(Records supplied)
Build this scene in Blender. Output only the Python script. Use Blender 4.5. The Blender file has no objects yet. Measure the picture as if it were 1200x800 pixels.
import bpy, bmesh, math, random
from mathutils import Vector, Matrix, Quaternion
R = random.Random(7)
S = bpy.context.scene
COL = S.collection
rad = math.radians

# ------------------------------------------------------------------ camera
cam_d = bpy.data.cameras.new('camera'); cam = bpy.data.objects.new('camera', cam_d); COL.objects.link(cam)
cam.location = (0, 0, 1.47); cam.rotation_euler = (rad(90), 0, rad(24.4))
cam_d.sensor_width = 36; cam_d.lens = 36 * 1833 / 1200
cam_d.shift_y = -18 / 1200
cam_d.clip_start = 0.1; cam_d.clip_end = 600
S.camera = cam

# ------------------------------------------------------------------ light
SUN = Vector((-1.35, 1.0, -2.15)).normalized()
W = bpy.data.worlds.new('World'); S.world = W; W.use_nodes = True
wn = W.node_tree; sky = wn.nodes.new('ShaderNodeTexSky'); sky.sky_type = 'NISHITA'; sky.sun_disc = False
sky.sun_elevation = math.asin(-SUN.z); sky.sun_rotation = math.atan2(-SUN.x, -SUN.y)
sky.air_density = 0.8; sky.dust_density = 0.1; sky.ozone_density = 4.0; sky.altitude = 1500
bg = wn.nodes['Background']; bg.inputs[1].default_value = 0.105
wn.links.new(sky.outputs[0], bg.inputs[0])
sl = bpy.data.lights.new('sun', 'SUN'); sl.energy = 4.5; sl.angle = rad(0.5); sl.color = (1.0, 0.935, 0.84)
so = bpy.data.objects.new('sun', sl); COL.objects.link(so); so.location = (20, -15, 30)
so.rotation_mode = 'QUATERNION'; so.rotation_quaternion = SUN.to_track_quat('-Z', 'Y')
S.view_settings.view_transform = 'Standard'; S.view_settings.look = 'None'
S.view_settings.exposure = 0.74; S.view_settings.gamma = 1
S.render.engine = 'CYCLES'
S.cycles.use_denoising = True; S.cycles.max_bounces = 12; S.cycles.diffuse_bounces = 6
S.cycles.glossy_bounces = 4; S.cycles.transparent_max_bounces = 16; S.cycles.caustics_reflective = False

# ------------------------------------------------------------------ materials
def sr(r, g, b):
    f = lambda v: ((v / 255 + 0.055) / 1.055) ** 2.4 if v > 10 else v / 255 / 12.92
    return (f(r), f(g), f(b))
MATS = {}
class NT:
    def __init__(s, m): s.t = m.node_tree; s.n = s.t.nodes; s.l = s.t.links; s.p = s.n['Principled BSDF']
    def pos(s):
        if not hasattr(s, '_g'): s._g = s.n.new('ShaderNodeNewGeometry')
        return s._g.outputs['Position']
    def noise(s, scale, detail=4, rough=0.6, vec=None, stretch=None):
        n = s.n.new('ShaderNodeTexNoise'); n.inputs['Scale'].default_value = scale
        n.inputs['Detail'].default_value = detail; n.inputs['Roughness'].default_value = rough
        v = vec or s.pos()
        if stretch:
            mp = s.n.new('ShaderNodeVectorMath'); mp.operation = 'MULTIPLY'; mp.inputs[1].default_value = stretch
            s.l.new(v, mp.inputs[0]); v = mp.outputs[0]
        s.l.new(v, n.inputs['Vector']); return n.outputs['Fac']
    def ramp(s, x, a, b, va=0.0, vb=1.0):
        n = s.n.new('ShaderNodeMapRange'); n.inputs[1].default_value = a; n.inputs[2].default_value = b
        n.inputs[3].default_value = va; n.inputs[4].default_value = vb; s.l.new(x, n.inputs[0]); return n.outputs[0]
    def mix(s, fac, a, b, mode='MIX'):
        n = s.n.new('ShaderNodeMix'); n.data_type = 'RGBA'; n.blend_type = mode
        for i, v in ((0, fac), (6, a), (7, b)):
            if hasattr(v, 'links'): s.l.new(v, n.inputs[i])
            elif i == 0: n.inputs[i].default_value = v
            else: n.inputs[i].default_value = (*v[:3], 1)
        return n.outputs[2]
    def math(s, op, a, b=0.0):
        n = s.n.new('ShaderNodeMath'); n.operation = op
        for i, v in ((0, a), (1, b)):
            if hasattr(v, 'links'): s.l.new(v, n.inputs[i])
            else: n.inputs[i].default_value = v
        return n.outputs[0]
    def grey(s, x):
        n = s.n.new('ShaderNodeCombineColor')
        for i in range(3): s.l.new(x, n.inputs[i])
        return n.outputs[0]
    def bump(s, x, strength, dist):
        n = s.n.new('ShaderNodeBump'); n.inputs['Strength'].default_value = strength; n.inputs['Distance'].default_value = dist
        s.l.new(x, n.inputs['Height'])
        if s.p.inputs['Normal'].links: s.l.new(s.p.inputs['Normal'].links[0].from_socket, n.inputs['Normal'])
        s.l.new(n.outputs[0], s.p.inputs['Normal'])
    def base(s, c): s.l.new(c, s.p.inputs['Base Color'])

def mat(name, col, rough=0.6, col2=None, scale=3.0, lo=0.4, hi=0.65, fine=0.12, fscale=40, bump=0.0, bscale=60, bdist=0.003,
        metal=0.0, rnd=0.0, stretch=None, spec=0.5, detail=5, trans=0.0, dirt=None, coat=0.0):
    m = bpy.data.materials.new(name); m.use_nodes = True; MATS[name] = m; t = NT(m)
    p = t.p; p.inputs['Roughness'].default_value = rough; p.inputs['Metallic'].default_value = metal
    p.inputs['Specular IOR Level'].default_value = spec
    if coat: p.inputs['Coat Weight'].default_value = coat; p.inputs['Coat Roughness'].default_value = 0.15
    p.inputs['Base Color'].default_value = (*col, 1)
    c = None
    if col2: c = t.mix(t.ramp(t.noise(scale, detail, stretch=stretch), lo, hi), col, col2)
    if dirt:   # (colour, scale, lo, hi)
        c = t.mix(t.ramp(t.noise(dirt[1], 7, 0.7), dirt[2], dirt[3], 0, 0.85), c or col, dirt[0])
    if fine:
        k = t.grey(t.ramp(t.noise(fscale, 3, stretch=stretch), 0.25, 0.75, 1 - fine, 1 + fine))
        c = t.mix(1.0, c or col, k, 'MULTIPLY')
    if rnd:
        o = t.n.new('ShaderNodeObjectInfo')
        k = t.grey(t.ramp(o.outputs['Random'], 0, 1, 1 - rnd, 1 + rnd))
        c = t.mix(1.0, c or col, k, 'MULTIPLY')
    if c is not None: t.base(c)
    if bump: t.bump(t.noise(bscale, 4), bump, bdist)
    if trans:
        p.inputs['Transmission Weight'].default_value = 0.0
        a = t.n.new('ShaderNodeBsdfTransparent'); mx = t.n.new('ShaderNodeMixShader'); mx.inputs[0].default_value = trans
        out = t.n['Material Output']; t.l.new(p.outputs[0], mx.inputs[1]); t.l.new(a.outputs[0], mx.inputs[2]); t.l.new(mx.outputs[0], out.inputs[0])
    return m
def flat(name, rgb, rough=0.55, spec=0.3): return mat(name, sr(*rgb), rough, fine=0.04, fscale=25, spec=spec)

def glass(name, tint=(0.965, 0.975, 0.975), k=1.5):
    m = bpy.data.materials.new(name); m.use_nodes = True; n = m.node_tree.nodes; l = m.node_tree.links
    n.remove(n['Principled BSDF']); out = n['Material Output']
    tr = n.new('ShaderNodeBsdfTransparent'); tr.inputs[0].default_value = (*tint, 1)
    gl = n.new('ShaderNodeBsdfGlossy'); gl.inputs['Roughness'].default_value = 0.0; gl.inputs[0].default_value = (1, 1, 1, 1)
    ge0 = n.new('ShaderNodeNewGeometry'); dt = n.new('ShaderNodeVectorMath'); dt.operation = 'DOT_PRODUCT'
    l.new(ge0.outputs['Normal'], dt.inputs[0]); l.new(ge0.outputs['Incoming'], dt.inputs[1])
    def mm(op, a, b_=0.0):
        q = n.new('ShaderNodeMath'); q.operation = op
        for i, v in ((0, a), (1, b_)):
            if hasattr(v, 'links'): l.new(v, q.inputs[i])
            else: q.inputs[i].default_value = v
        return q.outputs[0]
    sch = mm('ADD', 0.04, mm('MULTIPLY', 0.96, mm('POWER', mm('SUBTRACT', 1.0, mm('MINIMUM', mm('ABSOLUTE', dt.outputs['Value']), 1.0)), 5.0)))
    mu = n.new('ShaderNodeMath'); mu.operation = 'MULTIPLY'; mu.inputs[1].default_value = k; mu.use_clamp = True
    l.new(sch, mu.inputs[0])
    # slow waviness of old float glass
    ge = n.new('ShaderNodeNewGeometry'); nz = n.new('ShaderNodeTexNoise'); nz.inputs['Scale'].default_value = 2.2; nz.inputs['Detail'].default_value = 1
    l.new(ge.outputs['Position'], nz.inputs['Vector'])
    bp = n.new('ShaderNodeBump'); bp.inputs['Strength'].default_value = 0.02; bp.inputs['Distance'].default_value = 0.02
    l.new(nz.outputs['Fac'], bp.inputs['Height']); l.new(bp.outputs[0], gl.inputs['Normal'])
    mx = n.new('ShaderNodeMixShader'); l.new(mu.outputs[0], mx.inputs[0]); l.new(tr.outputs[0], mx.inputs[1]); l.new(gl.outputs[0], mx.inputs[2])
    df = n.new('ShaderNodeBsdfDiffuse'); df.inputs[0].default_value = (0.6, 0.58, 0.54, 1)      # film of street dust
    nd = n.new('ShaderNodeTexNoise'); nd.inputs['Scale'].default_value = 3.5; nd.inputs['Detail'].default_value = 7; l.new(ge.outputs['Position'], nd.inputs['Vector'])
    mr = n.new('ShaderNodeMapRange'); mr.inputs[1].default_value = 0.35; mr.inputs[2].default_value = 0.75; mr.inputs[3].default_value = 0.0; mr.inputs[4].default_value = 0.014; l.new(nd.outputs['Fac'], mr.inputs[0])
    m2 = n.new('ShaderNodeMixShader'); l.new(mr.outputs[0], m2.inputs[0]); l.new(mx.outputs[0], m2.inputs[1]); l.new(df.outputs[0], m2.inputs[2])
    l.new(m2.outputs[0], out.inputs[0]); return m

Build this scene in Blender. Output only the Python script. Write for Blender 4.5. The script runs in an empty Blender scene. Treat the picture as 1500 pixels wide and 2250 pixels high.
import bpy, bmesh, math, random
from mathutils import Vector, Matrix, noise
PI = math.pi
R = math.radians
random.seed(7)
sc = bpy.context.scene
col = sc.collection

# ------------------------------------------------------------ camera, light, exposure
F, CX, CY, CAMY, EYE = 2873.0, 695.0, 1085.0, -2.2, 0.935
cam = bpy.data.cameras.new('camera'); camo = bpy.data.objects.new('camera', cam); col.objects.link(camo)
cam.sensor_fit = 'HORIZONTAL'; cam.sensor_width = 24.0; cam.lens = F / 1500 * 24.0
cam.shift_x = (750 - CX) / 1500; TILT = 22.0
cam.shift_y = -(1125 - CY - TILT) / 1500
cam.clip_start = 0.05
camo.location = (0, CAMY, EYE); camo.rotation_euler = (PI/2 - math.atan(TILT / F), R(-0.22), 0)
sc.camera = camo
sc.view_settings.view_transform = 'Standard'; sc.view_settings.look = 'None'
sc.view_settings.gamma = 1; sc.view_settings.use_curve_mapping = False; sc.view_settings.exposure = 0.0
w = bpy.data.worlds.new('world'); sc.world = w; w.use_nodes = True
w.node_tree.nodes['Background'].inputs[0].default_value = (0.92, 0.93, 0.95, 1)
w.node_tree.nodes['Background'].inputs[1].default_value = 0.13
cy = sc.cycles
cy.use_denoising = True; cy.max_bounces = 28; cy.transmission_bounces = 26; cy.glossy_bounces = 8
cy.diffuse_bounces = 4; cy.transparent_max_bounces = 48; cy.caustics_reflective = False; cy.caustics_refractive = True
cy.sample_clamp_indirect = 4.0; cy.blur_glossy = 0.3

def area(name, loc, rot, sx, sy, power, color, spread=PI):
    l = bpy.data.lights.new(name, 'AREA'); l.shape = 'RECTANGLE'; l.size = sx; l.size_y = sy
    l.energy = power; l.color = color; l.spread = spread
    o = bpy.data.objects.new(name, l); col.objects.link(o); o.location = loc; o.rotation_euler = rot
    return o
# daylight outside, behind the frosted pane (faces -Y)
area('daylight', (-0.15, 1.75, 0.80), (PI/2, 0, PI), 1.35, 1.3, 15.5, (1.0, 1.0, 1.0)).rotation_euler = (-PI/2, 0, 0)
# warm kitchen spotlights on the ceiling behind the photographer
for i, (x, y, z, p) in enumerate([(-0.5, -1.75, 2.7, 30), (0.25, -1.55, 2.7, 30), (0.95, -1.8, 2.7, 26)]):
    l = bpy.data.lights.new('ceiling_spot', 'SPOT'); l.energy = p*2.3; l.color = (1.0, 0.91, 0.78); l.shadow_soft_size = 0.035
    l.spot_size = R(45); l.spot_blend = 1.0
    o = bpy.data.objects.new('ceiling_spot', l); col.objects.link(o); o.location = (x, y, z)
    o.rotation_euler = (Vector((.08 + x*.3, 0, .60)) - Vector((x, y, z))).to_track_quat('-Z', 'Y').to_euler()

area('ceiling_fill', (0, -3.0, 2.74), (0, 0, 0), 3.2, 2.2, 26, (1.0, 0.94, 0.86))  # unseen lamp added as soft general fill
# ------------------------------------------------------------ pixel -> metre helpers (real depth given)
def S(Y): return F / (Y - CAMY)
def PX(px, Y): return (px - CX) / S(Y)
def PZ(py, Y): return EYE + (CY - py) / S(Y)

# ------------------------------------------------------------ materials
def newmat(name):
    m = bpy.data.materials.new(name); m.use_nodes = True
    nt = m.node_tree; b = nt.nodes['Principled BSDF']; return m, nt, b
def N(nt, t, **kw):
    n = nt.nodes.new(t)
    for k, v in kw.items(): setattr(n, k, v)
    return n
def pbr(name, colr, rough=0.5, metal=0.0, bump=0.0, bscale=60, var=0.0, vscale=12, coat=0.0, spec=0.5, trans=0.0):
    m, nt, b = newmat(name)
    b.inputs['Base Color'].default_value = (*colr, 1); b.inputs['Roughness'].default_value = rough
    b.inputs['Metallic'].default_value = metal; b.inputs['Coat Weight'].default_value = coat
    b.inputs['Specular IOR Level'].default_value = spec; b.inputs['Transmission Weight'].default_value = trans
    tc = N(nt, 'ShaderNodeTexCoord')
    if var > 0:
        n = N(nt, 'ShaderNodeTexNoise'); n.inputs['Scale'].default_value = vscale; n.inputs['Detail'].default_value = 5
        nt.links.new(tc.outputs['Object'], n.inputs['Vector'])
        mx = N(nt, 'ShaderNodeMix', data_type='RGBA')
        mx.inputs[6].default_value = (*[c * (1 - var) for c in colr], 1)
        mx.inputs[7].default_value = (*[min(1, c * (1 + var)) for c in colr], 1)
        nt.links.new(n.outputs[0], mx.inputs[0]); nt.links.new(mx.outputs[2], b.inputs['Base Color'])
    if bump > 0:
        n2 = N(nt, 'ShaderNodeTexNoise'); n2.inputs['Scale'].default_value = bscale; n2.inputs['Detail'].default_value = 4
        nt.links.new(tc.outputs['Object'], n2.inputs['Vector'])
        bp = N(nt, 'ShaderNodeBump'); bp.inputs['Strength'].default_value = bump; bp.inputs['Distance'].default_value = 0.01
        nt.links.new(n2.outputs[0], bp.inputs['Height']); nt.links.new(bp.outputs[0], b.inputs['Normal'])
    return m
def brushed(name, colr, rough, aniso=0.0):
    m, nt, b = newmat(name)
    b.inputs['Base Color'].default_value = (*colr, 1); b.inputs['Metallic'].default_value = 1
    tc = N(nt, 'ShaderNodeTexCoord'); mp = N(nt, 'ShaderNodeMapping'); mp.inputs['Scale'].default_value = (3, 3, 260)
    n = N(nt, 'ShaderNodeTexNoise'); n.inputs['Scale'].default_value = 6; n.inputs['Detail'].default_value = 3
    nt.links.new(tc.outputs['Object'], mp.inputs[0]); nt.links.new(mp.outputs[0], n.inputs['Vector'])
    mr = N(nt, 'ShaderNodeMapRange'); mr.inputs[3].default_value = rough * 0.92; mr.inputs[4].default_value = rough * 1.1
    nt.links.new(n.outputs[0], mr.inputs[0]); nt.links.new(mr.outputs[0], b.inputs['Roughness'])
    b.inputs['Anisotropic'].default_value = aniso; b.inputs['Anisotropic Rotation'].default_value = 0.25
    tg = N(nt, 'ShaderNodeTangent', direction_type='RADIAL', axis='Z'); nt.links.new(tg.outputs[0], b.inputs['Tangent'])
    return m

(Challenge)
Copy out only the lines running from the beginning of the data to the line with "S.camera = cam", both ends included.

(Written answer)
Build this scene in Blender. Output only the Python script. Use Blender 4.5. The Blender file has no objects yet. Measure the picture as if it were 1200x800 pixels.
import bpy, bmesh, math, random
from mathutils import Vector, Matrix, Quaternion
R = random.Random(7)
S = bpy.context.scene
COL = S.collection
rad = math.radians

# ------------------------------------------------------------------ camera
cam_d = bpy.data.cameras.new('camera'); cam = bpy.data.objects.new('camera', cam_d); COL.objects.link(cam)
cam.location = (0, 0, 1.47); cam.rotation_euler = (rad(90), 0, rad(24.4))
cam_d.sensor_width = 36; cam_d.lens = 36 * 1833 / 1200
cam_d.shift_y = -18 / 1200
cam_d.clip_start = 0.1; cam_d.clip_end = 600
S.camera = cam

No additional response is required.